Texto del
Evangelio (Mc 12,18-27): En aquel
tiempo, se le acercaron a Jesús unos saduceos, que niegan que haya
resurrección, y le preguntaban: «Maestro, Moisés nos dejó escrito que si muere
el hermano de alguno y deja mujer y no deja hijos, que su hermano tome a la
mujer para dar descendencia a su hermano. Eran siete hermanos: el primero tomó
mujer, pero murió sin dejar descendencia; también el segundo la tomó y murió
sin dejar descendencia; y el tercero lo mismo. Ninguno de los siete dejó
descendencia. Después de todos, murió también la mujer. En la resurrección,
cuando resuciten, ¿de cuál de ellos será mujer? Porque los siete la tuvieron
por mujer».
Jesús les
contestó: «¿No estáis en un error precisamente por esto, por no entender las
Escrituras ni el poder de Dios? Pues cuando resuciten de entre los muertos, ni
ellos tomarán mujer ni ellas marido, sino que serán como ángeles en los cielos.
Y acerca de que los muertos resucitan, ¿no habéis leído en el libro de Moisés,
en lo de la zarza, cómo Dios le dijo: Yo soy el Dios de Abraham, el Dios de
Isaac y el Dios de Jacob? No es un Dios de muertos, sino de vivos. Estáis en un
gran error».
«No es un Dios de muertos, sino de
vivos»
Comentario:
Pbro. D. Federico Elías ALCAMÁN Riffo (Puchuncaví - Valparaíso, Chile)
Hoy, la Santa Iglesia pone a nuestra
consideración —por la palabra de Cristo— la realidad de la resurrección y las
propiedades de los cuerpos resucitados. En efecto, el Evangelio nos narra el
encuentro de Jesús con los saduceos, quienes —mediante un caso hipotético
rebuscado— le presentan una dificultad acerca de la resurrección de los
muertos, verdad en la cual ellos no creían.
Le dicen que, si una mujer enviuda siete veces,
«¿de cuál de ellos [los siete esposos] será mujer?» (Mc 12,23). Buscan, así, poner en ridículo la doctrina de Jesús.
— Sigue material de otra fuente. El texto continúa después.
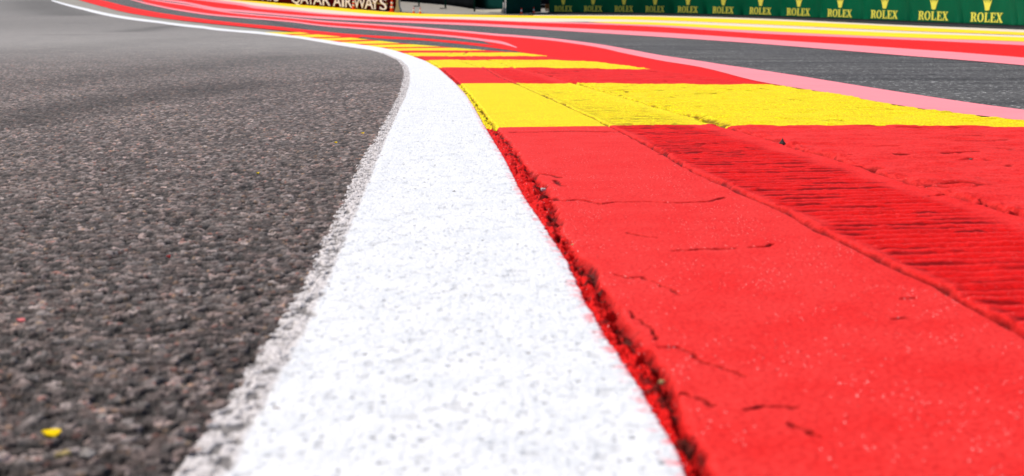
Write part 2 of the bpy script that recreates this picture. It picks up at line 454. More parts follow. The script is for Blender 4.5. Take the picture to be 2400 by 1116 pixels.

Mas, el Señor deshace tal dificultad al exponer que, «cuando resuciten de entre
los muertos, ni ellos tomarán mujer, ni ellas marido, sino que serán como
ángeles en los cielos» (Mc 12,25).
Y, dada la ocasión, Nuestro Señor aprovecha la
circunstancia para afirmar la existencia de la resurrección, citando lo que le
dijo Dios a Moisés en el episodio de la zarza: «Yo soy el Dios de Abraham, el
Dios de Isaac y el Dios de Jacob», y agrega: «No es un Dios de muertos, sino de
vivos» (Mc 12,26-27). Ahí Jesús les
reprocha lo equivocados que están, porque no entienden ni la Escritura ni el
poder de Dios; es más, esta verdad ya estaba revelada en el Antiguo Testamento:
así lo enseñaron Isaías, la madre de los Macabeos, Job y otros.
San Agustín describía así la vida de eterna y
amorosa comunión: «No padecerás allí límites ni estrecheces al poseer todo;
tendrás todo, y tu hermano tendrá también todo; porque vosotros dos, tú y él,
os convertiréis en uno, y este único todo también tendrá a Aquel que os posea a
ambos».
Nosotros, lejos de dudar de las Escrituras y del
poder misericordioso de Dios, adheridos con toda la mente y el corazón a esta
verdad esperanzadora, nos gozamos de no quedar frustrados en nuestra sed de vida,
plena y eterna, la cual se nos asegura en el mismo Dios, en su gloria y
felicidad. Ante esta invitación divina no nos queda sino fomentar nuestras
ansias de ver a Dios, el deseo de estar para siempre reinando junto a Él.